TL;DR

  • CLARITY Act update: further delays on the draft text due to unresolved stablecoin yield rules.
  • The bill was removed from the Senate markup schedule, with timing now uncertain.
  • Policymakers, banks, and crypto firms remain divided as negotiations continue.

The latest update on the CLARITY Act reveals further delays in the release of revised legislative text, as lawmakers continue to negotiate the bill’s most contentious issue: how stablecoins can offer yield. The setback comes after the proposal disappeared from the Senate Banking Committee’s April 14–20 markup schedule. This highlights growing uncertainty around both policy details and legislative timing.

Draft Delay Linked to Unresolved Yield Rules

At the center of the delay is the ongoing dispute over stablecoin yield rules. Lawmakers have been working toward a compromise. It would prohibit passive interest on idle balances while potentially allowing certain activity-based rewards. However, the exact scope of those allowances still remains unclear.

This lack of agreement prevented the release of updated draft text that had been expected in mid-April. Until revised language is finalized and agreed, the bill cannot advance to the committee markup stage. The next procedural step depends on resolving this issue.

The debate reflects a broader structural question about how stablecoins function. Allowing yield could make them more competitive with bank deposits. It also raises concerns about financial stability and regulatory oversight.

Senate Markup Timeline Now Uncertain

The legislative delay is closely tied to uncertainty around the Senate Banking Committee’s schedule. The bill was removed from the April markup window. As of now, committee chair Tim Scott has not formally announced a new date.

While some lawmakers had previously pointed to late April or early May as a possible timeframe for committee action, that expectation now appears contingent on resolving the remaining policy disagreements. Thom Tillis has acknowledged the delay, citing uncertainty around markup timing.

The timeline now depends on when lawmakers resolve the remaining issues. That uncertainty continues to shape the broader crypto regulation timeline in the U.S.

White House Analysis Shapes Debate

The White House has not formally taken a public position on the overall legislation. However, analysis from the White House Council of Economic Advisers has influenced the ongoing debate. The council has argued that a full ban on stablecoin yield may provide limited economic benefit. It could also increase costs for consumers.

This analysis adds pressure against a full yield ban. At the same time, it does not amount to a formal endorsement of any specific legislative outcome.

The current CLARITY Act update therefore reflects not only legislative timing issues, but also an active policy debate informed by competing economic assessments.
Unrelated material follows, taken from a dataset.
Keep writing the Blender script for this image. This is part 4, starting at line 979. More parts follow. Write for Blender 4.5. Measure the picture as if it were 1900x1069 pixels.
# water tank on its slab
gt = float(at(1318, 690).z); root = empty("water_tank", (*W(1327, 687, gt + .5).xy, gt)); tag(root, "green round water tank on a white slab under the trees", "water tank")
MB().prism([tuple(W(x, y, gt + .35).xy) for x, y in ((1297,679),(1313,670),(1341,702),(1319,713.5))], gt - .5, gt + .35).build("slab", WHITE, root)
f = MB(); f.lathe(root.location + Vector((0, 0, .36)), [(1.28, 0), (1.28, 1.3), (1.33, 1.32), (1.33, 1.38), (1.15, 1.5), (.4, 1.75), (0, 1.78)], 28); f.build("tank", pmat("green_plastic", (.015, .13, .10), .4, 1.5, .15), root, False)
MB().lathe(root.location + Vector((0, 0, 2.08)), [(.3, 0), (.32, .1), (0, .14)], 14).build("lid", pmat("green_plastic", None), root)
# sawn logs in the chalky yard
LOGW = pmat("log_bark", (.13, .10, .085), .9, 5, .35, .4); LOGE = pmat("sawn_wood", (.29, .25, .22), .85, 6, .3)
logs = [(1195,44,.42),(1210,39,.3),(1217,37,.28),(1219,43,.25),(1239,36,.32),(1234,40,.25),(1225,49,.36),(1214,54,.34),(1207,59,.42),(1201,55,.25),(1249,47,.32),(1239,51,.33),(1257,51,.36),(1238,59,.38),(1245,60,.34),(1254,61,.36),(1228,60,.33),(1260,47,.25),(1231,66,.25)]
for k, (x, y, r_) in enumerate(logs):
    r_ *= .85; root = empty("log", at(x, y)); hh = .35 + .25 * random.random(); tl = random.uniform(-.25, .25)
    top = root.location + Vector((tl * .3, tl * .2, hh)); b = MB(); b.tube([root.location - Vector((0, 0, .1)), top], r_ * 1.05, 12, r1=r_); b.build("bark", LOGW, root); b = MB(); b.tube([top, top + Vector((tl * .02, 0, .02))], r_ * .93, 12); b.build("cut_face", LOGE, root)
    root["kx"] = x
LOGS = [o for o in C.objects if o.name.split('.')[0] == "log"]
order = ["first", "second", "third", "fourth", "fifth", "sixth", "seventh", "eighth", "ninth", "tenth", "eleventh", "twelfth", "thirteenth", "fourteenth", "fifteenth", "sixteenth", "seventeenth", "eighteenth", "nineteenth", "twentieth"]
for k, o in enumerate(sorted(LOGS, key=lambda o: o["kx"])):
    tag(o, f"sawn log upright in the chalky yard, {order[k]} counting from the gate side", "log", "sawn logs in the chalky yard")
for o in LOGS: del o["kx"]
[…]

Industry Divide Shapes Negotiations

The delay is also being driven by competing pressure from industry stakeholders. Banking groups have intensified lobbying efforts. They argue that allowing stablecoins to offer yield could draw deposits away from traditional institutions. This growing banking lobby pressure could affect lending capacity.

On the other side, crypto firms continue to push for flexibility. Brian Armstrong and Faryar Shirzad have supported approaches that preserve limited reward mechanisms. They emphasize the need for regulatory clarity while maintaining functionality.

Meanwhile, Brad Garlinghouse has highlighted the broader importance of clear rules for the digital asset sector. This comes as the legislative process continues.

This ongoing divide underscores the broader question of how closely stablecoins should resemble traditional banking products.

Outlook Hinges on Final Compromise

Despite the delay, there are still indications that the legislative process is moving forward. Some lawmakers and industry participants continue to reference the possibility of Senate action in the near term. Nonetheless, the timing remains uncertain and depends on resolving the yield debate.

The next key step is the release of updated draft language. Once that occurs, the bill can proceed to committee markup. It can then move closer to a potential floor vote.

For now, the CLARITY Act update shows that progress is continuing, but timing has again slipped. The resolution of the yield issue is likely to determine both the pace of the legislative process and the future role of stablecoins within the financial system.